**STORED ROWS**

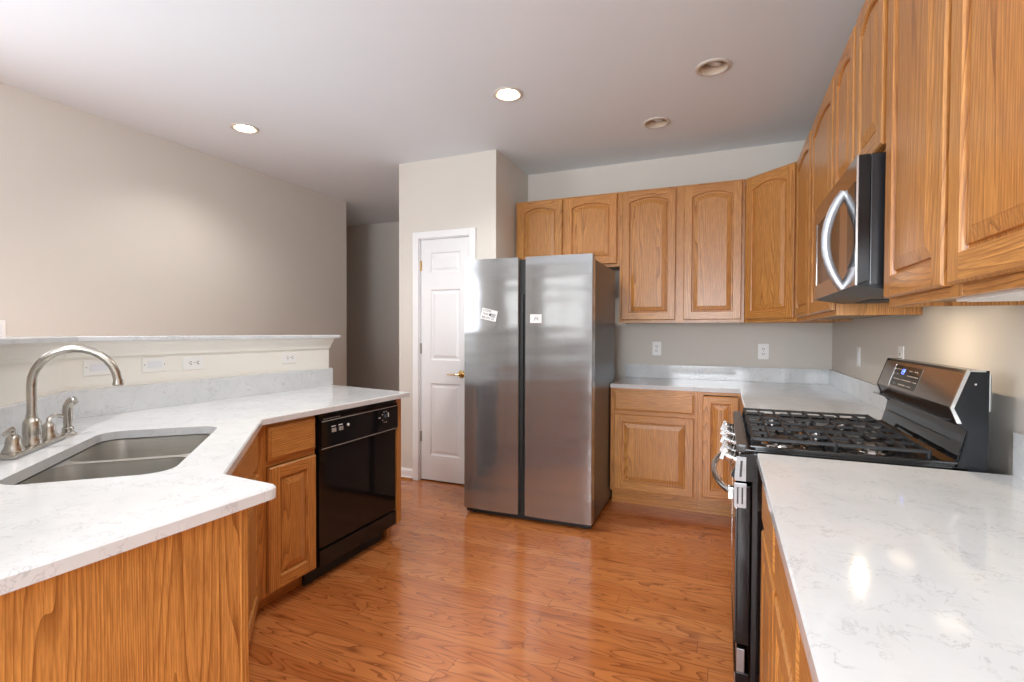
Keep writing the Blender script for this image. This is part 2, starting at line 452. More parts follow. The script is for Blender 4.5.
# ================================================================== SETTING
XR, YB = 0.755, 4.452
def wallbox(name, boxes, mat=M_WALL):
    mb = MB()
    for a, b in boxes: mb.box(a, b, mat)
    return struct(mb.build(name))
mb = MB(); mb.box((-6.1, -3.3, -.05), (.86, 5.76, 0), M_FLOOR); struct(mb.build('floor'))

LAMPS = [(-3.233, 2.641, True), (-1.254, 2.893, True), (-.073, 3.038, False), (-.455, 3.683, False), (-0.60, 0.70, True), (-2.4, 0.4, True), (-1.9, -1.5, True)]  # last two are unseen spots added to brighten the room
def circ(x, y, r, n=32): return [(x+r*math.cos(2*PI*k/n), y+r*math.sin(2*PI*k/n)) for k in range(n)]
bm = fill_poly([(-6.1, -3.3), (.86, -3.3), (.86, 5.76), (-6.1, 5.76)], [circ(x, y, .076) for x, y, _ in LAMPS])
mb = MB(); mb.frombm(bm, M_CEIL, False, Matrix.Translation((0, 0, CEIL)))
mb.box((-6.1, -3.3, CEIL+.2), (.86, 5.76, CEIL+.25), M_CEIL)
struct(mb.build('ceiling'))

wallbox('wall_back', [((-2.57, YB, 0), (XR+.1, YB+.1, CEIL))])
wallbox('wall_right', [((XR, -3.2, 0), (XR+.1, YB, CEIL))])
# left wall, with an invented window opening for light beside the camera
wy0, wy1, wz0, wz1 = -1.3, 1.1, .45, 2.4
wallbox('wall_left', [((-4.12, wy1, 0), (-4.0, 4.585, CEIL)), ((-4.12, -3.2, 0), (-4.0, wy0, CEIL)), ((-4.12, wy0, 0), (-4.0, wy1, wz0)), ((-4.12, wy0, wz1), (-4.0, wy1, CEIL))])
rw = [(-3.45, -1.65), (-1.1, 0.5)]; rz0, rz1 = .55, 2.30
xs = [-4.12, -3.45, -1.65, -1.1, 0.5, XR+.1]
bx = [((xs[0], -3.3, 0), (xs[1], -3.2, CEIL)), ((xs[2], -3.3, 0), (xs[3], -3.2, CEIL)), ((xs[4], -3.3, 0), (xs[5], -3.2, CEIL))]
for a, b in rw: bx += [((a, -3.3, 0), (b, -3.2, rz0)), ((a, -3.3, rz1), (b, -3.2, CEIL))]
wallbox('wall_rear', bx)
DX0, DX1, DZ = -2.455, -1.957, 2.108
wallbox('wall_pantry', [((-2.665, 3.73, 0), (DX0, 3.83, CEIL)), ((DX1, 3.73, 0), (-1.72, 3.83, CEIL)), ((DX0, 3.73, DZ), (DX1, 3.83, CEIL)),
                        ((-1.82, 3.83, 0), (-1.72, YB, CEIL)), ((-2.665, 3.83, 0), (-2.57, 5.65, CEIL))])
wallbox('wall_hall', [((-6.1, 5.65, 0), (-2.57, 5.75, CEIL)), ((-6.1, 4.485, 0), (-4.12, 4.585, CEIL)), ((-6.1, 4.585, 0), (-6.0, 5.65, CEIL))])
# added, unseen windows for light and reflections
def window(name, a0, a1, z0, z1, pos, along):
    e = bpy.data.objects.new(name, None); C.objects.link(e); struct(e)
    f = MB(); t = .05
    def bb(p0, p1, q0, q1, d0, d1, m, b_):
        if along == 'x': b_.box((p0, pos+d0, q0), (p1, pos+d1, q1), m)
        else: b_.box((pos+d0, p0, q0), (pos+d1, p1, q1), m)
    for (p0, p1, q0, q1) in ((a0, a1, z0, z0+t), (a0, a1, z1-t, z1), (a0, a0+t, z0+t, z1-t), (a1-t, a1, z0+t, z1-t), (a0+t, a1-t, (z0+z1)/2-.02, (z0+z1)/2+.02), ((a0+a1)/2-.02, (a0+a1)/2+.02, z0+t, z1-t)):
        bb(p0, p1, q0, q1, -.06, -.03, M_TRIM, f)
    f.build('window_frame', e)
    c = MB()
    for (p0, p1, q0, q1) in ((a0-.07, a1+.07, z1, z1+.07), (a0-.07, a0, z0, z1), (a1, a1+.07, z0, z1), (a0-.09, a1+.09, z0-.07, z0)):
        bb(p0, p1, q0, q1, .001, .017, M_TRIM, c)
    c.build('window_casing', e)
    g = MB(); bb(a0+t, a1-t, z0+t, z1-t, -.047, -.043, M_WG, g); g.build('pane', e)
window('added_window_1', -3.45, -1.65, rz0, rz1, -3.2, 'x'); window('added_window_2', -1.1, 0.5, rz0, rz1, -3.2, 'x')
window('added_window_3', wy0, wy1, wz0, wz1, -4.0, 'y')
mb = MB(); mb.box((-3.97, -3.17, .0005), (.72, -.9, .012), plain('added_grey_carpet', (0.16, 0.155, 0.15), 0.95, var=0.2, vs=40, bmp=0.5)); struct(mb.build('added_rear_carpet'))  # added unseen carpet, mutes the orange floor mirrored in the fridge
# baseboards
def baseboard(name, a, b, nrm):
    (x0, y0), (x1, y1) = a, b; nx, ny = nrm; mb = MB()
    prof = [(0, 0), (.022, 0), (.022, .018), (.014, .022), (.014, .075), (.008, .09), (0, .092)]
    mb.rings([[(x+nx*d, y+ny*d, z) for d, z in prof] for x, y in ((x0, y0), (x1, y1))], M_TRIM, smooth=False)
    return struct(mb.build(name))
baseboard('baseboard_left', (-4.0, -3.2), (-4.0, 4.585), (1, 0))
baseboard('baseboard_pantry', (-2.665, 3.73), (-2.515, 3.73), (0, -1))
baseboard('baseboard_hall', (-5.9, 5.65), (-2.665, 5.65), (0, -1))
mb = MB(); mb.box((-2.665, 3.700, 0), (-2.515, 3.7075, .016), M_OH); struct(mb.build('trim_2'))
# pantry door with casing
d = bpy.data.objects.new('door_1', None); C.objects.link(d); struct(d); d.location = (-2.447, 3.745, .012)
mb = MB(); W_, H_ = .482, 2.088
zr = [(.215, .845), (1.045, 1.655), (1.80, 1.975)]
px0, px1 = .098, .388
ys = 0.0
mb.box((0, .012, 0), (W_, .035, H_), M_DOORW)
spans = [0] + [z for a in zr for z in a] + [H_]
mb.box((0, 0, 0), (px0, .012, H_), M_DOORW); mb.box((px1, 0, 0), (W_, .012, H_), M_DOORW)
for k in range(0, len(spans), 2): mb.box((px0, 0, spans[k]), (px1, .012, spans[k+1]), M_DOORW)
for z0, z1 in zr:
    def r(dd, yy): return [(px0+dd, yy, z0+dd), (px1-dd, yy, z0+dd), (px1-dd, yy, z1-dd), (px0+dd, yy, z1-dd)]
    mb.rings([r(0, 0), r(.010, .009), r(.022, .009), r(.040, .002)], M_DOORW, smooth=False, cap0=False)
mb.build('door_leaf', d)
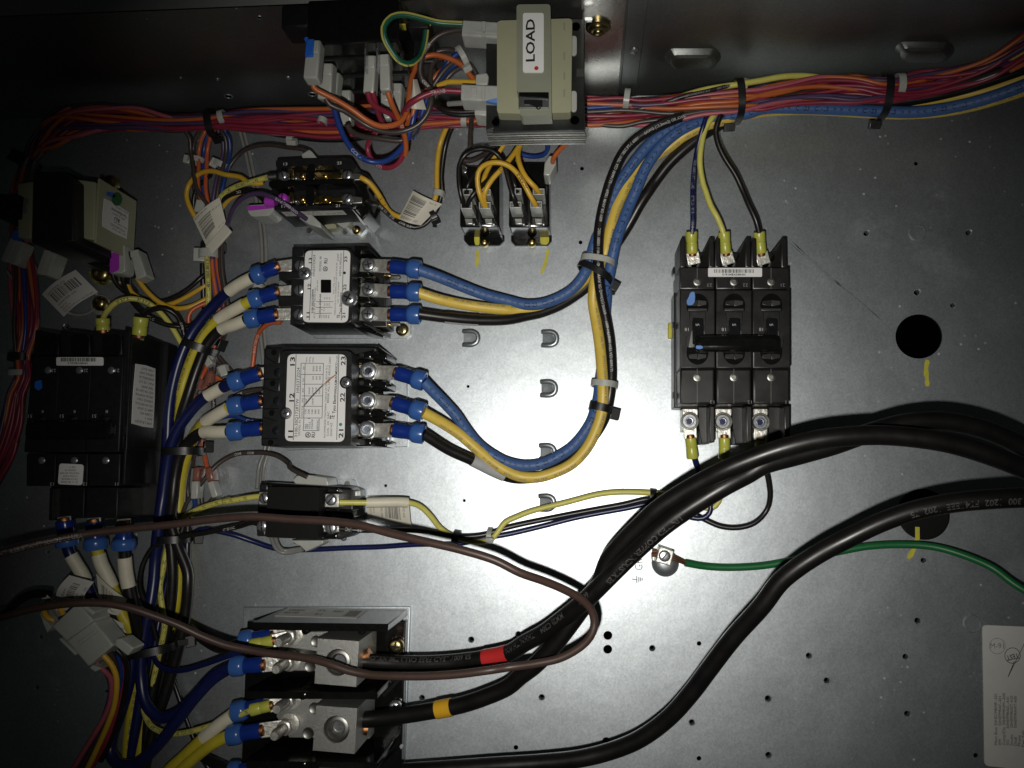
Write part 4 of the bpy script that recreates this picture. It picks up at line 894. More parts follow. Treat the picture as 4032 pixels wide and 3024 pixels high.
# ================================================================ CIRCUIT BREAKERS
T = Thing('circuit_breaker', 'dark grey three pole breaker with joined handle on the right, white barcode strip', 'breaker', P('B', 500, 800, 0), 'three pole circuit breakers')
HB = 46
T.part('rear_case', MB().pr('B 62,500,20 62,1340 880,1340 880,500', 0.1, 0.8), 'breaker_plastic')
for i in range(3):
    x0_ = (103, 366, 632)[i]; x1_ = (362, 630, 908)[i]
    cs = T.part('pole_case', MB().pr('B %d,480,%g %d,480 %d,1052 %d,1052' % (x0_, HB, x1_, x1_+2, x0_+2), 2, 0.9), 'breaker_plastic')
    up = T.part('upper_shoulder', MB().pr('B %d,318,%g %d,318 %d,478 %d,478' % (x0_-2, HB-4, x1_-8, x1_-4, x0_), 2, 0.9), 'breaker_plastic')
    lo = T.part('lower_shoulder', MB().pr('B %d,1054,%g %d,1054 %d,1312 %d,1312' % (x0_+2, HB-3, x1_-4, x1_-4, x0_+4), 2, 1.4), 'breaker_plastic')
    # terminal barriers at the top
    xa = (105, 358, 622)[i]; xm = (312, 578, 840)[i]
    T.part('terminal_barrier', MB().pr('B %d,120,%g %d,103 %d,103 %d,320 %d,320' % (xa+2, HB-8, xa+12, xa+42, xa+44, xa), 2, 0.9), 'breaker_plastic')
    mb = MB().pr('B %d,103,%g %d,103 %d,320 %d,320' % (xm+2, HB-8, xm+42, xm+46, xm), 2, 0.9)
    T.part('terminal_barrier', mb, 'breaker_plastic')
    a, b, c_ = P('B', xm+4, 110, HB-9), P('B', xm+2, 316, HB-9), P('B', xm-70, 316, HB-14)
    v = [a, b, c_]; v += [Vector((p.x, p.y, 0.004)) for p in v]
    T.part('barrier_web', MB().add(v, [(0, 1, 2), (3, 5, 4), (0, 3, 4, 1), (1, 4, 5, 2), (2, 5, 3, 0)]), 'breaker_plastic')
    T.part('upper_terminal_floor', MB().pr('B %d,210,16 %d,210 %d,322 %d,322' % (xa+40, xm+4, xm+4, xa+40), 2, 0.6), 'breaker_plastic')
    # lower terminals
    sx = (178, 420, 692)[i]; sy = (1435, 1438, 1442)[i]
    T.part('lower_barrier', MB().pr('B %d,1325,%g %d,1325 %d,1590 %d,1590' % ((318, 585, 862)[i], HB-5, (360, 630, 908)[i], (360, 632, 908)[i], (322, 588, 865)[i]), 2, 0.9), 'breaker_plastic')
    T.part('lower_block', MB().pr('B %d,1330,26 %d,1330 %d,1600 %d,1600 %d,1480 %d,1450' % ((235, 480, 745)[i], (325, 590, 866)[i], (325, 592, 866)[i], (258, 505, 752)[i], (255, 500, 750)[i], (238, 482, 748)[i]), 2, 0.8), 'breaker_plastic')
    T.part('terminal_pad', MB().pr('B %d,1345,22 %d,1345 %d,1380 %d,1400 %d,1510 %d,1510' % ((122, 362, 640)[i], (250, 495, 760)[i], (250, 495, 760)[i], (232, 480, 742)[i], (230, 476, 740)[i], (122, 368, 645)[i]), 8, 0.5), 'tin')
    rm = 1.0
    T.part('washer', MB().lathe(P('B', sx, sy, 26.5), (0, 0, 1), [(6.1, -3), (6.3, -0.4), (5.9, 0), (4.5, 0.1)], 26), 'tin')
    o = T.part('terminal_screw', MB().lathe(P('B', sx-2, sy, 31), (0, 0, 1), [(4.9, -5), (5.1, -0.6), (4.6, 0.1), (3.0, 0.1), (2.6, -2.0), (0.01, -2.2)], 24, cap=False), 'steel')
    T.part('hex_recess', MB().lathe(P('B', sx-2, sy, 31), (0, 0, 1), [(2.3, -2.1), (2.3, -1.4), (0.01, -1.4)], 6, cap=False), 'navy_wire', o)
    # face details
    kx = (234, 500, 770)[i]
    mb = MB().pr('B %d,640,%g %d,640 %d,800 %d,830 %d,930 %d,930 %d,830 %d,800' % (kx-62, HB+0.3, kx+62, kx+50, kx+95, kx+78, kx-72, kx-88, kx-50), HB-2, 0.4)
    T.part('handle_recess', mb, 'black_plastic', cs)
    for yc, s in ((572, 1), (960, -1)):
        rm = 80/1.8442*560/3270
        arc = [(kx+80*math.cos(math.radians(a_)), yc+20*s-85*s*math.sin(math.radians(a_))) for a_ in range(0, 181, 15)]+[(kx-76, yc+64*s), (kx+76, yc+64*s)]
        T.part('handle_well', MB().prism([P('B', x_, y_, HB+0.8) for x_, y_ in arc], HB-0.5, 0.4), 'black_gloss', cs)
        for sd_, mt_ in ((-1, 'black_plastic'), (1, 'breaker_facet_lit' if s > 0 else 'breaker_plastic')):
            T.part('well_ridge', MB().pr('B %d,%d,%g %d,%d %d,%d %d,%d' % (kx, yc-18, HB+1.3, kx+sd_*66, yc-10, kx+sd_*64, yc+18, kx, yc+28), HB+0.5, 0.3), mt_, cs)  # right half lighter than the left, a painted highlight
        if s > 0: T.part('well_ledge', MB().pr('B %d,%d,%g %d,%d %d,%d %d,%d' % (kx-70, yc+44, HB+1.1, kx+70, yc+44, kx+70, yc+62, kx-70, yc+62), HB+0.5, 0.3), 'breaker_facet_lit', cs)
    T.part('handle_stem', MB().bar(P('B', kx, 700, HB+1), P('B', kx+4, 868, HB+9), 7.0, 5.0, bev=0.8), 'black_plastic')
    T.part('stem_flare', MB().pr('B %d,775,%g %d,775 %d,900 %d,900' % (kx-45, HB+2, kx-18, kx-25, kx-68), HB, 0.8), 'grey_plastic' if i == 0 else 'breaker_plastic', cs)
    T.part('stem_flare', MB().pr('B %d,780,%g %d,775 %d,840 %d,840' % (kx+24, HB+2, kx+52, kx+58, kx+20), HB, 0.8), 'grey_plastic', cs)
    for yy in (425, 1118): T.part('case_rivet', MB().lathe(P('B', kx-3, yy, HB-3.8 if yy < 600 else HB-2.8), (0, 0, 1), [(2.6, 0), (2.6, 0.5), (1.7, 0.7), (1.5, 0.2), (0.01, 0.2)], 16, cap=False), 'dull_metal', up if yy < 600 else lo)
    mb = MB()
    mb.text('ON', P('B', kx+12, 729, HB+5.8), P('B', kx-14, 729, HB+5.8), 2.3, lift=0.3, bold=True)
    T.part('on_mark', mb, 'ink_white', cs)
    mb = MB(); mb.text('18', P('B', (168, 438, 708)[i], 758, HB+0.1), P('B', (140, 408, 680)[i], 758, HB+0.1), 2.3, lift=0.2); T.part('rating_mark', mb, 'ink_white', cs)
    mb = MB(); mb.text(('23', '22', '21')[i], P('B', (338, 600, 866)[i], 437, HB-4), P('B', (302, 562, 838)[i], 437, HB-4), 2.2, lift=0.2); T.part('terminal_number', mb, 'ink_faint', up)
    mb = MB(); mb.text(('13', '12', '11')[i], P('B', (354, 626, 900)[i], 1285, HB-3), P('B', (324, 596, 872)[i], 1285, HB-3), 2.2, lift=0.2); T.part('terminal_number', mb, 'ink_faint', lo)
    vl = MB(); vlines(vl, 'B', [(kx-3, 322, kx-3, 410), (kx-3, 440, kx-3, 476)], HB-3.9, 0.25); T.part('mould_line', vl, 'grey_plastic', up)
    vl = MB(); vlines(vl, 'B', [(kx-3, 1056, kx-3, 1105), (kx-3, 1132, kx-3, 1310)], HB-2.9, 0.22); T.part('mould_line', vl, 'grey_plastic', lo)
    screw(T, 'B', (205, 465, 722)[i], (300, 298, 300)[i], 22, 5.2, 'steel', 'terminal_screw', 'hex', dome=0.3)
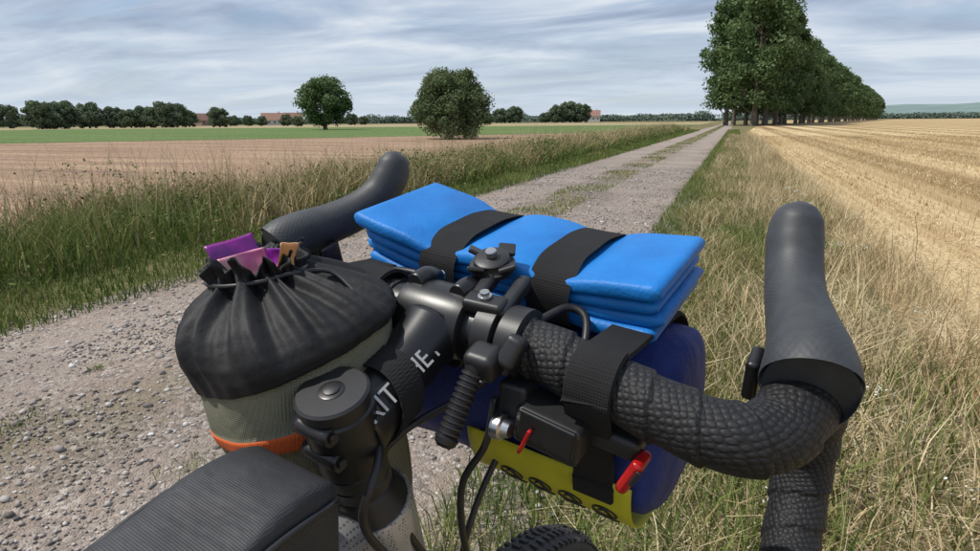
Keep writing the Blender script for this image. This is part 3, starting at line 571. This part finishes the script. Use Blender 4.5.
tube('seat_tube',[(0,-.46,-.70),(0,-.54,-.44),(0,-.625,-.13)],[.02,.017,.0165],M_frame,bike,seg=24)
tube('seat_post',[(0,-.625,-.13),(0,-.66,-.01)],[.0136,.0136],M_alu,bike,seg=20)
tube('saddle',[(0,-.53,.012),(0,-.58,.014),(0,-.65,.016),(0,-.71,.02),(0,-.77,.026),(0,-.785,.026)],[.014,.022,.034,.062,.072,.04],M_blk,bike,seg=30,up=(1,0,0),ell=.35)
ringtube('bottom_bracket',(-.04,-.46,-.70),(1,0,0),[(0,.022),(.08,.022)],M_alu,bike)
ringtube('chainring',(.045,-.46,-.70),(1,0,0),[(0,.085),(.003,.085)],M_alu,bike,seg=60)
for s in(-1,1):
    tube('crank_arm',[(s*.06,-.46,-.70),(s*.075,-.46+s*.17,-.70)],[.012,.01],M_alu,bike,seg=12)
    rbox('pedal',(.09,.08,.02),(s*.13,-.46+s*.17,-.70),M_blk,bike)
cab=[[(.05,.004,-.012),(.03,-.02,-.035),(.012,-.055,-.050),(.004,-.07,-.075),(.024,-.06,-.11),(.03,-.03,-.17),(.02,-.01,-.24)],
     [(-.05,.006,-.014),(-.03,-.03,-.035),(.022,-.085,-.045),(.026,-.100,-.075),(.030,-.07,-.13),(.02,-.03,-.22)],
     [(.06,.012,-.012),(.05,.05,-.05),(.03,.03,-.10),(.026,.0,-.15),(.030,-.02,-.22)],
     [(.05,-.018,-.03),(.048,-.022,-.06),(.036,-.025,-.09),(.035,-.02,-.13),(.03,.01,-.2)],
     [(.058,.012,.010),(.066,.035,.014),(.078,.036,.010),(.084,.022,-.006),(.08,.01,-.014)],
     [(-.09,.01,.008),(-.06,.03,.012),(-.03,.032,.008),(.0,.03,-.012)]]
for i,c in enumerate(cab): tube('cable_housing_%d'%(i+1),c,.0023 if i<4 else .0026,M_blk,bike,seg=12,k=10)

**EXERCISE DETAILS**
Repeat exactly the lines from the one containing "for sd_, mt_" to the one containing "T.part('well_ridge', MB().pr('B %d,%d,%g", both lines included, and nothing else.

**SOLUTION**
        for sd_, mt_ in ((-1, 'black_plastic'), (1, 'breaker_facet_lit' if s > 0 else 'breaker_plastic')):
            T.part('well_ridge', MB().pr('B %d,%d,%g %d,%d %d,%d %d,%d' % (kx, yc-18, HB+1.3, kx+sd_*66, yc-10, kx+sd_*64, yc+18, kx, yc+28), HB+0.5, 0.3), mt_, cs)  # right half lighter than the left, a painted highlight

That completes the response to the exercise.